World Series Winners
1969 New York Mets
1968 Detroit Tigers
1967 St. Louis Cardinals
1966 Baltimore Orioles
1965 Los Angeles Dodgers
1964 St. Louis Cardinals
1963 Los Angeles Dodgers
1962 New York Yankees
1961 New York Yankees
1960 Pittsburgh Pirates

1970-79
Dunedin welcomed the American League expansion Toronto Blue Jays in 1977 and they have never left.

In 2002, Dunedin Stadium was ranked by Sports Illustrated as one of the top 5 places to watch a spring training game, a remark that is oft cited in most write ups of the quaint little 5,509-seater.

While having seats fairly close to the field is a common trait, and part of the appeal, of each spring training ballpark, Dunedin Stadium is fairly unique in its retention of charm, despite major renovations in 1990 and 2002.

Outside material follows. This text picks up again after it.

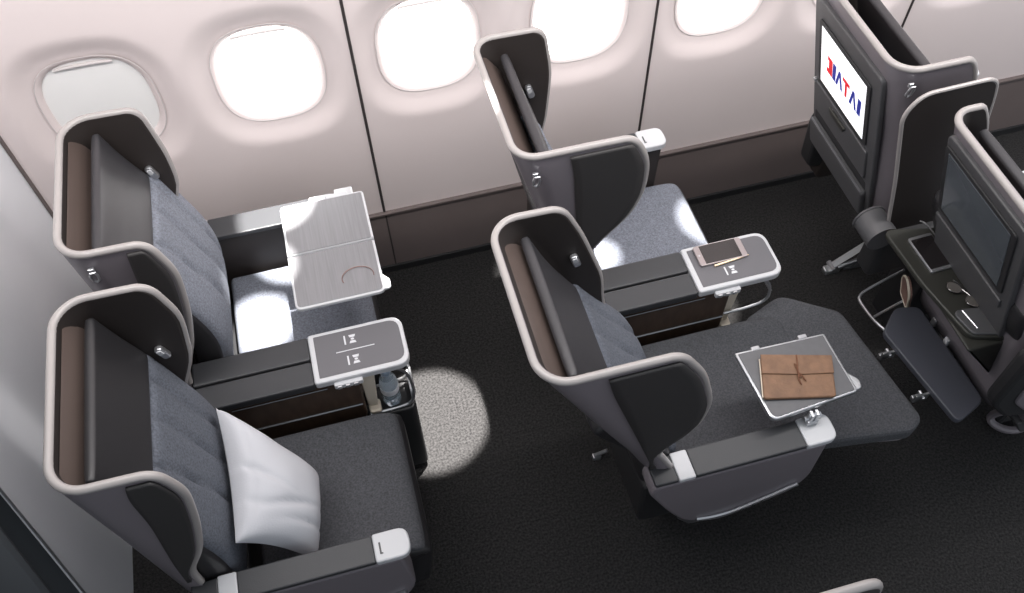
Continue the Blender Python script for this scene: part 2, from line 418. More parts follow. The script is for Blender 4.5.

More than a little charm has been lost as stadiums are renovated, rebuilt or opened in the past two decades, but charming is an adjective that still applies to Dunedin Stadium. Part of that has to do with its residential location and the fact it is actually a community ballpark, serving as the home field to the local high school powerhouse baseball team. The Dunedin High School Falcons, Toronto Blue Jays and Dunedin Blue Jays all receive equal billing on the stadium’s brick supported marquee sign. No other local team receives that kind of recognition at a Cactus or Grapefruit League park.

World Series Winners
1979 Pittsburgh Pirates
1978 New York Yankees
1977 New York Yankees
1976 Cincinnati Reds
1975 Cincinnati Reds
1974 Oakland Athletics
1973 Oakland Athletics
1972 Oakland Athletics
1971 Pittsburgh Pirates
1970 Baltimore Orioles


1980-89
Houston Astros begin training in Osceola County and debut the four-field cloverleaf design practice facility.  The idea was that fields would fan out from the clubhouse, located in the center.  All fields would be equally close to the lockerroom and training room.  The proximity of the fields made it easy for coaches and instructors to move from one to the other.  The cloverleaf was a design that proved revolutionary in its efficiency, and it has become the industry standard, not just in spring training complexes but in parks and recreation complexes around the country.  After 25 years in St. Petersburg, New York Mets trade coasts and head to Port St. Lucie. 
Payne Park, a fixture of Sarasota spring training baseball since 1925 officially closes, on March 30, 1988, and the Chicago White Sox move to Ed Smith Stadium.

World Series Winners
1989 Oakland Athletics
1988 Los Angeles Dodgers
1987 Minnesota Twins
1986 New York Mets
1985 Kansas City Royals
1984 Detroit Tigers
1983 Baltimore Orioles
1982 St. Louis Cardinals
1981 Los Angeles Dodgers
1980 Philadelphia Phillies

1990-99
Atlanta Braves step inside the Magic Kingdom.  Braves manager Bobby Cox, a veteran of the 1960s Los Angeles Dodgers and New York Yankees comments, “I didn’t think we would ever have spring training at a theme park.”  New York Yankees open play in Tampa at Legends Field in 1996 with a seating capacity of more than 10,000 making it the largest park in Florida.  In front of the park are 15 plaques honoring the Yankees retired numbers.  Ruth, DiMaggio, Mantle and all the rest.

World Series Winners
1999 New York Yankees
1998 New York Yankees
1997 Florida Marlins
1996 New York Yankees
1995 Atlanta Braves
1993 Toronto Blue Jays
1992 Toronto Blue Jays
1991 Minnesota Twins
1990 Cincinnati Reds

2000-12
New look Tampa Bay Rays call renovated Charlotte Sports Park home

Renovated Stadiums for Baltimore Orioles in Sarasota, Boston Red Sox and Minnesota Twins in Fort Myers begin new chapter in Florida Spring Training

World Series Winners
2012 San Francisco Giants
2011 St. Louis Cardinals
2010 San Francisco Giants
2009 New York Yankees
2008 Philadelphia Phillies
2007 Boston Red Sox
2006 St. Louis Cardinals
2005 Chicago White Sox
2004 Boston Red Sox
2003 Florida Marlins
2002 Anaheim Angels
2001 Arizona Diamondbacks
2000 New York Yankees

Thirty-five different Florida sites have held spring training. All but six of today's major league teams trained in Florida (Anaheim Angels, Milwaukee Brewers, Seattle Mariners, San Diego Padres, Colorado Rockies and Arizona Diamondbacks).

The Florida cities with the most years of spring training are St. Petersburg and Tampa (87 years), Bradenton and Clearwater (76 years), Lakeland (75 years), Sarasota (74 years), Fort Myers (64 years), West Palm Beach (63 years), Orlando (62 years), Vero Beach (58 years) and Winter Haven (55 years).